Of course benchmark apps have to run unlimited to access full hardware performance. But I have in truth to say that Samsung should add that optimization feature where someone easily sees it and can disable it. I have high end Samsung and I only thought it was for games.

Nevertheless all apps on my S8, S9+, S20 ultra and S22 Ultra run full time well. Kudos for Samsung and Android world.
He never said anything about overclocking. Slow down and read his comment again.

If all other apps run slow, then geekbench should be throttled to the same level to avoid manipulation.
 
Why do benchmarks ever matter to you? Do you use a benchmark app on your phone to see how it performs? Can't you rely on real-time usage to determine if a phone is right for you? How do you know the phone you are using is not throttled back like all the others?

Two things. I agree that real-time usage is a great way to measure how good a phone works for you but that requires using it in the real world. Which means having it. I myself prefer to decide if a phone is worth owning before I buy it so I find benchmarks helpful. Secondly I am not against throttling but I am against dishonesty and excusing it because the other phone makers MIGHT also be doing something shady is a pretty sad defense.
 
I have never relied on benchmarks when I buy that next phone. I've been happy with the "real-time" performance of the Galaxy phones. Who f'ing buys a phone to run a throttling app??? If the phone performs well running your apps, these benchmarks become obsolete.

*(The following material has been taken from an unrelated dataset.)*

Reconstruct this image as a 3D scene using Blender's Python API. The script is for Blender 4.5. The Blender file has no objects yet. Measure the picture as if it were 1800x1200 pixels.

First congrats for being able to buy something before you need two find out if it will work for you but as to you questions. No-one buys a phone to run a throttling app that's why Samsung didn't tell anyone that's what it was going. It promised one level of performance and then gave people another and hoped they would not notice. If your ok with bait and switch then I guess that's ok but your personal opinions on benchmarks doesn't make them any less helpful to me or obsolete.